The image is very filmic and seems to have been taken from the 35mm OCN, or at the very least an interpositive. It looks pretty sweet considering it’s age and budget with plenty of healthy grain well handled by a decent encode. I could see no clumping or wholes in the grain. Also, no signs of print damage beyond the odd speckle here and there. The image is occasionally a tad contrasty but on the whole it’s a decent picture with plenty of detail to be had in both foreground and background.

Flesh tones are rich but natural and black levels are deep and although there is some crush in some of the darker night scenes detail is still present. This was a very low budget production and as such was probably shot fairly quickly and this must be born in mind by anyone viewing this disc.

No signs of any digital tinkering like DNR or edge enhancement; this is a pleasingly low budget, filmic, 1970s era image.

1080/24p / MPEG-4 AVC / 1.78:1 / 90:24


English LPCM 2.0 Mono
Subtitles: English HoH

The films rather TV-ish and dull score never gets in the way of the dialogue, and sound effects come through clearly. Love the creepy dog-pack howling. The track lacks base and can sound a tad tinny but that is typical of the era and of mono tracks for low budget films like this. About as good a rendering as we’re likely to see short of someone locating the sound stems and recreating the soundtrack in 5.1.


"The Making of Dogs" featurette (19:10)

Retrospective from 2003 featuring several folks discussing the film: Don Enright (Advertising Specialist), Roger Riddell (Media Expert), Burt Brickerhoff (director), Sandra Shaw (Head of Advertising, Publicity & Promotion), David Miller (Head of Distribution), George Wyner (Actor) and Eric Server (Actor). Directed by Eric Karson who directed the Chuck Norris film The Octagon (1980) for the same production company American Cinema. Plenty of fun anecdotes about the cast and production; my favourite being Brickerhoff’s technique to get birds to stop singing at dawn during shooting.

"How American Cinema Changed Hollywood Forever” featurette (27:59)

This 2003 featurette is also available on the UK BD of The Octagon (1980) and is predictably all about the production company of the title. We get detail-filled interviews with Alan Belkin (President, American Cinema), Jean Higgins (Head of Production), David Miller (Head of Distribution), Sandra Shaw (Head of Advertising, Publicity & Promotion), Roger Riddell (Producer, Media Expert) and Don Enright (Producer, Writer). American Cinema pioneered the saturation technique starting out with huge advertising campaigns and saturate several cities with film prints and adverts. In the end when the majors got in on the act and competition increasing from the limited numbers of screens and the company collapsed. An excellent snapshot of a interesting company and the shenanigans that went into marketing their films.

Films discussed:

The Late Great Planet Earth, Dirt, A Force of One, Good Guys Wear Black, The Octagon, Charlie Chan and the Curse of the Dragon Queen .... amongst many others.

TV Spot (:30)
Theatrical Trailer (2:23)

Standard, silly promotional material of the period; TV spots and trailers like this were used to flood TV and cinema screens to get the punters in. Cheezy voice overs and exciting moments.

Reversible sleeve

A simpler version of the main cover with a brief blurb in the back, no BBFC certificate or company logos.

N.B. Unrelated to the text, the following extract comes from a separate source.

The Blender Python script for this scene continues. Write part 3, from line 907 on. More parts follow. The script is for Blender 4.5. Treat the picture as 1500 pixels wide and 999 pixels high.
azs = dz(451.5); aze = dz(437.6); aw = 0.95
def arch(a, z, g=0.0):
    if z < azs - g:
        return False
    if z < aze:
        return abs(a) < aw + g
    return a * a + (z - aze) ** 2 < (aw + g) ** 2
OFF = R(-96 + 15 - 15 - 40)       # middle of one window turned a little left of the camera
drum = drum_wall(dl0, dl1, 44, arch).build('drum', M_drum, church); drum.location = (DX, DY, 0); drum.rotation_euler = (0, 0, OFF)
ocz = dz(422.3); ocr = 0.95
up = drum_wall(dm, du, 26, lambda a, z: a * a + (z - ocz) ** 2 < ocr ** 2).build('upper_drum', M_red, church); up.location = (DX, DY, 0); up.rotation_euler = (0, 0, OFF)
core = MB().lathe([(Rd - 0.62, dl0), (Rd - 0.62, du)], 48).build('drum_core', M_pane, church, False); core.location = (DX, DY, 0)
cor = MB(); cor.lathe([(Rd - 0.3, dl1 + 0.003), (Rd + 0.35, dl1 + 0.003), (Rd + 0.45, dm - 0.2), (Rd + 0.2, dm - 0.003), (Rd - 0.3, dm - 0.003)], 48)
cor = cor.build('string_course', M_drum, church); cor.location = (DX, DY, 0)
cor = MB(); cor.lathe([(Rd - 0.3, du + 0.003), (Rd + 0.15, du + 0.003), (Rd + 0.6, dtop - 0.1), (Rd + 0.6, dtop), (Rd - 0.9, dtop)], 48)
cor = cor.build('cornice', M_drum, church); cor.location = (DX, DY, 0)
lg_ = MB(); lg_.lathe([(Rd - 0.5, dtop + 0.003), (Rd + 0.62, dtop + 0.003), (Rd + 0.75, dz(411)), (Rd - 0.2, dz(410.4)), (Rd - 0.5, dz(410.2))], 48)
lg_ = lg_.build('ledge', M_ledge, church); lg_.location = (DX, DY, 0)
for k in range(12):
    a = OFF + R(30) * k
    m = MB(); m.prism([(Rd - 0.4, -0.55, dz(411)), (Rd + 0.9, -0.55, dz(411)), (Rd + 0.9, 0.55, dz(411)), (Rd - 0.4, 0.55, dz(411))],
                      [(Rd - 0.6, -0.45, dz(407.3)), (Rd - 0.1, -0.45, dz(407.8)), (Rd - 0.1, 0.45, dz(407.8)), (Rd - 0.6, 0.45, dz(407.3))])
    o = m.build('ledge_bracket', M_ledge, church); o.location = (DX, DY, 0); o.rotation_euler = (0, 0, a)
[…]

Collectible slipcase available when you order direct from 88 Film’s website.


A fine release from 88 Films bringing us a decent transfer with good image and sound of this forgotten revenge of nature ditty from the ‘70s. David McCallum - trying to dispel his Man from UNCLE image - as a hirsute, unshaven, action man scientist is tons of fun and this manages to have it’s creepy as well as unintentionally funny moments. Extras are vintage and obviously done on a low budget but they’re good with plenty of interest.

I recommend this disc, well worth a purchase for those who are so inclined to enjoy old horror films .... just don’t try watching it with your pet dog in attendance.